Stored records
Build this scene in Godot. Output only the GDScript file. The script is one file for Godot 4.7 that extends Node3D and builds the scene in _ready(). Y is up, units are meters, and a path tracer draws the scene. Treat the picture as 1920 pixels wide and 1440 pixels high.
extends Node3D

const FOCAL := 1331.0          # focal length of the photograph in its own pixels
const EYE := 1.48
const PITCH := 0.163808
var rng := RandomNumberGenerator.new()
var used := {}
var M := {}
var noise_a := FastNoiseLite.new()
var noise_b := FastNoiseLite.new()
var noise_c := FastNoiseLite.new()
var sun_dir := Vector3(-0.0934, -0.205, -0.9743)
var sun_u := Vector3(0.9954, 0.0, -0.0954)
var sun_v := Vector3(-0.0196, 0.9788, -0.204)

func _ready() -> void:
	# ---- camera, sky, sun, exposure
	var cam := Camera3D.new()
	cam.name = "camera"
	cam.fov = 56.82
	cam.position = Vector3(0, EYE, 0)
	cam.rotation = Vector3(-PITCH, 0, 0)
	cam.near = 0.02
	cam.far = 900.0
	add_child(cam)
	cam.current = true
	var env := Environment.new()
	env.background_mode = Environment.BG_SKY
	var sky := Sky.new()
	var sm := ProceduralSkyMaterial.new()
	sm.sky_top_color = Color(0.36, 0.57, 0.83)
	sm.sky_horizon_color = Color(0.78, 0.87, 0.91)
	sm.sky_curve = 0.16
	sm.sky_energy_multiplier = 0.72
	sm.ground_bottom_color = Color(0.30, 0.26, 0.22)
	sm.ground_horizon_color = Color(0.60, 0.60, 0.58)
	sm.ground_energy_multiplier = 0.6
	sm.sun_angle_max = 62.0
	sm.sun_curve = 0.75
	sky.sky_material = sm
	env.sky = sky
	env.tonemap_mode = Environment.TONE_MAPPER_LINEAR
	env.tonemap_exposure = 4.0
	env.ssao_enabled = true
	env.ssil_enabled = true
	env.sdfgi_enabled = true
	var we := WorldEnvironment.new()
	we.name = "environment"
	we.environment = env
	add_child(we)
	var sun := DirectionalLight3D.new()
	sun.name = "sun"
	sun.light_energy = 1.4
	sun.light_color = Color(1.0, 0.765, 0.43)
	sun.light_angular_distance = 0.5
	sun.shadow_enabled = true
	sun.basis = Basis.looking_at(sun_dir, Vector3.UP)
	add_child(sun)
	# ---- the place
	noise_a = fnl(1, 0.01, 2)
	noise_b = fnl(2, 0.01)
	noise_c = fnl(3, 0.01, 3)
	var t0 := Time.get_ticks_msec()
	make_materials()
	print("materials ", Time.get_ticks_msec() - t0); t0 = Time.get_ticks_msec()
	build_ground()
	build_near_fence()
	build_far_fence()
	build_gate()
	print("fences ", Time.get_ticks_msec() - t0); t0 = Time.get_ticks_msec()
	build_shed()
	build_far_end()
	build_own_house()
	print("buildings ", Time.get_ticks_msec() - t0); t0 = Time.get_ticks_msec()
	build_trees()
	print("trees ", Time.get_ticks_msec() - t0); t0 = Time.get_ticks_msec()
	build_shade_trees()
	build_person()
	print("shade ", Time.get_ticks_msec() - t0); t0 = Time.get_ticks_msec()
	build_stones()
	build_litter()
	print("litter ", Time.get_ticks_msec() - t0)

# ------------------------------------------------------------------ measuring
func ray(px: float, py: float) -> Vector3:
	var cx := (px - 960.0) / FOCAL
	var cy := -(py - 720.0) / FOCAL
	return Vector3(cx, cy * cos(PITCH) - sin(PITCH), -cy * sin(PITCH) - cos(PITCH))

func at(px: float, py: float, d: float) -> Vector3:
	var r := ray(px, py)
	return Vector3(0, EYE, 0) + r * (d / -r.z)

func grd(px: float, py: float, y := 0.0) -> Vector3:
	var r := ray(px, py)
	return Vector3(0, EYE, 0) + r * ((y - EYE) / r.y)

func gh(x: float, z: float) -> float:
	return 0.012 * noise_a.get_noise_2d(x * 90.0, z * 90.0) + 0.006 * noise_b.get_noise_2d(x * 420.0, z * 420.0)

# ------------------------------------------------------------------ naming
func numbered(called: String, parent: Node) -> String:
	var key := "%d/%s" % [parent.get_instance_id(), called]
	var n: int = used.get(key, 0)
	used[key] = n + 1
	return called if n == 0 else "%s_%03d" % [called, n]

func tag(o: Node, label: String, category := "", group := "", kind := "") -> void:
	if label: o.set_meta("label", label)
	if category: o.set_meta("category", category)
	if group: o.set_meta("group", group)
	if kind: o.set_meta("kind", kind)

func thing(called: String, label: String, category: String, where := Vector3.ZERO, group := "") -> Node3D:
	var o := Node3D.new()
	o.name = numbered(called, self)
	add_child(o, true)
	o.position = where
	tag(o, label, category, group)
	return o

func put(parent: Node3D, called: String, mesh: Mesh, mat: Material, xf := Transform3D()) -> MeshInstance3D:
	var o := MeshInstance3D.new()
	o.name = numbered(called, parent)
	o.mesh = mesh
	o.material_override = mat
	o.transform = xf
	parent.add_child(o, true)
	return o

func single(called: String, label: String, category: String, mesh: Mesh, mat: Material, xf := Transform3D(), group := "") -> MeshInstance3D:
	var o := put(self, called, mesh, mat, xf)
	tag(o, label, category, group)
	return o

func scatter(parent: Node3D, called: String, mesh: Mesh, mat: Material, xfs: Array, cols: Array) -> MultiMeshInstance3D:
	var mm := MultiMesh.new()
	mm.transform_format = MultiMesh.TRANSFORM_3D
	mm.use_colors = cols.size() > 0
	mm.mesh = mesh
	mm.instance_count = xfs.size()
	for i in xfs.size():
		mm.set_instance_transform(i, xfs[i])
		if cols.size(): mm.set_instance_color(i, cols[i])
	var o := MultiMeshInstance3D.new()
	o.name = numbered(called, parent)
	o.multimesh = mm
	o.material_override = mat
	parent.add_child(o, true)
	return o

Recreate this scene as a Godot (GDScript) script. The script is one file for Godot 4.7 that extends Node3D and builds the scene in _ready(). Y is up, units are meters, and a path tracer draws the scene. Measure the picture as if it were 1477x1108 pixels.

▶ **Set task**: Reproduce the complete data exactly as presented above.

▶ **Solved problem**:
Build this scene in Godot. Output only the GDScript file. The script is one file for Godot 4.7 that extends Node3D and builds the scene in _ready(). Y is up, units are meters, and a path tracer draws the scene. Treat the picture as 1920 pixels wide and 1440 pixels high.
extends Node3D

const FOCAL := 1331.0          # focal length of the photograph in its own pixels
const EYE := 1.48
const PITCH := 0.163808
var rng := RandomNumberGenerator.new()
var used := {}
var M := {}
var noise_a := FastNoiseLite.new()
var noise_b := FastNoiseLite.new()
var noise_c := FastNoiseLite.new()
var sun_dir := Vector3(-0.0934, -0.205, -0.9743)
var sun_u := Vector3(0.9954, 0.0, -0.0954)
var sun_v := Vector3(-0.0196, 0.9788, -0.204)

func _ready() -> void:
	# ---- camera, sky, sun, exposure
	var cam := Camera3D.new()
	cam.name = "camera"
	cam.fov = 56.82
	cam.position = Vector3(0, EYE, 0)
	cam.rotation = Vector3(-PITCH, 0, 0)
	cam.near = 0.02
	cam.far = 900.0
	add_child(cam)
	cam.current = true
	var env := Environment.new()
	env.background_mode = Environment.BG_SKY
	var sky := Sky.new()
	var sm := ProceduralSkyMaterial.new()
	sm.sky_top_color = Color(0.36, 0.57, 0.83)
	sm.sky_horizon_color = Color(0.78, 0.87, 0.91)
	sm.sky_curve = 0.16
	sm.sky_energy_multiplier = 0.72
	sm.ground_bottom_color = Color(0.30, 0.26, 0.22)
	sm.ground_horizon_color = Color(0.60, 0.60, 0.58)
	sm.ground_energy_multiplier = 0.6
	sm.sun_angle_max = 62.0
	sm.sun_curve = 0.75
	sky.sky_material = sm
	env.sky = sky
	env.tonemap_mode = Environment.TONE_MAPPER_LINEAR
	env.tonemap_exposure = 4.0
	env.ssao_enabled = true
	env.ssil_enabled = true
	env.sdfgi_enabled = true
	var we := WorldEnvironment.new()
	we.name = "environment"
	we.environment = env
	add_child(we)
	var sun := DirectionalLight3D.new()
	sun.name = "sun"
	sun.light_energy = 1.4
	sun.light_color = Color(1.0, 0.765, 0.43)
	sun.light_angular_distance = 0.5
	sun.shadow_enabled = true
	sun.basis = Basis.looking_at(sun_dir, Vector3.UP)
	add_child(sun)
	# ---- the place
	noise_a = fnl(1, 0.01, 2)
	noise_b = fnl(2, 0.01)
	noise_c = fnl(3, 0.01, 3)
	var t0 := Time.get_ticks_msec()
	make_materials()
	print("materials ", Time.get_ticks_msec() - t0); t0 = Time.get_ticks_msec()
	build_ground()
	build_near_fence()
	build_far_fence()
	build_gate()
	print("fences ", Time.get_ticks_msec() - t0); t0 = Time.get_ticks_msec()
	build_shed()
	build_far_end()
	build_own_house()
	print("buildings ", Time.get_ticks_msec() - t0); t0 = Time.get_ticks_msec()
	build_trees()
	print("trees ", Time.get_ticks_msec() - t0); t0 = Time.get_ticks_msec()
	build_shade_trees()
	build_person()
	print("shade ", Time.get_ticks_msec() - t0); t0 = Time.get_ticks_msec()
	build_stones()
	build_litter()
	print("litter ", Time.get_ticks_msec() - t0)

# ------------------------------------------------------------------ measuring
func ray(px: float, py: float) -> Vector3:
	var cx := (px - 960.0) / FOCAL
	var cy := -(py - 720.0) / FOCAL
	return Vector3(cx, cy * cos(PITCH) - sin(PITCH), -cy * sin(PITCH) - cos(PITCH))

func at(px: float, py: float, d: float) -> Vector3:
	var r := ray(px, py)
	return Vector3(0, EYE, 0) + r * (d / -r.z)

func grd(px: float, py: float, y := 0.0) -> Vector3:
	var r := ray(px, py)
	return Vector3(0, EYE, 0) + r * ((y - EYE) / r.y)

func gh(x: float, z: float) -> float:
	return 0.012 * noise_a.get_noise_2d(x * 90.0, z * 90.0) + 0.006 * noise_b.get_noise_2d(x * 420.0, z * 420.0)

# ------------------------------------------------------------------ naming
func numbered(called: String, parent: Node) -> String:
	var key := "%d/%s" % [parent.get_instance_id(), called]
	var n: int = used.get(key, 0)
	used[key] = n + 1
	return called if n == 0 else "%s_%03d" % [called, n]

func tag(o: Node, label: String, category := "", group := "", kind := "") -> void:
	if label: o.set_meta("label", label)
	if category: o.set_meta("category", category)
	if group: o.set_meta("group", group)
	if kind: o.set_meta("kind", kind)

func thing(called: String, label: String, category: String, where := Vector3.ZERO, group := "") -> Node3D:
	var o := Node3D.new()
	o.name = numbered(called, self)
	add_child(o, true)
	o.position = where
	tag(o, label, category, group)
	return o

func put(parent: Node3D, called: String, mesh: Mesh, mat: Material, xf := Transform3D()) -> MeshInstance3D:
	var o := MeshInstance3D.new()
	o.name = numbered(called, parent)
	o.mesh = mesh
	o.material_override = mat
	o.transform = xf
	parent.add_child(o, true)
	return o

func single(called: String, label: String, category: String, mesh: Mesh, mat: Material, xf := Transform3D(), group := "") -> MeshInstance3D:
	var o := put(self, called, mesh, mat, xf)
	tag(o, label, category, group)
	return o

func scatter(parent: Node3D, called: String, mesh: Mesh, mat: Material, xfs: Array, cols: Array) -> MultiMeshInstance3D:
	var mm := MultiMesh.new()
	mm.transform_format = MultiMesh.TRANSFORM_3D
	mm.use_colors = cols.size() > 0
	mm.mesh = mesh
	mm.instance_count = xfs.size()
	for i in xfs.size():
		mm.set_instance_transform(i, xfs[i])
		if cols.size(): mm.set_instance_color(i, cols[i])
	var o := MultiMeshInstance3D.new()
	o.name = numbered(called, parent)
	o.multimesh = mm
	o.material_override = mat
	parent.add_child(o, true)
	return o

Recreate this scene as a Godot (GDScript) script. The script is one file for Godot 4.7 that extends Node3D and builds the scene in _ready(). Y is up, units are meters, and a path tracer draws the scene. Measure the picture as if it were 1477x1108 pixels.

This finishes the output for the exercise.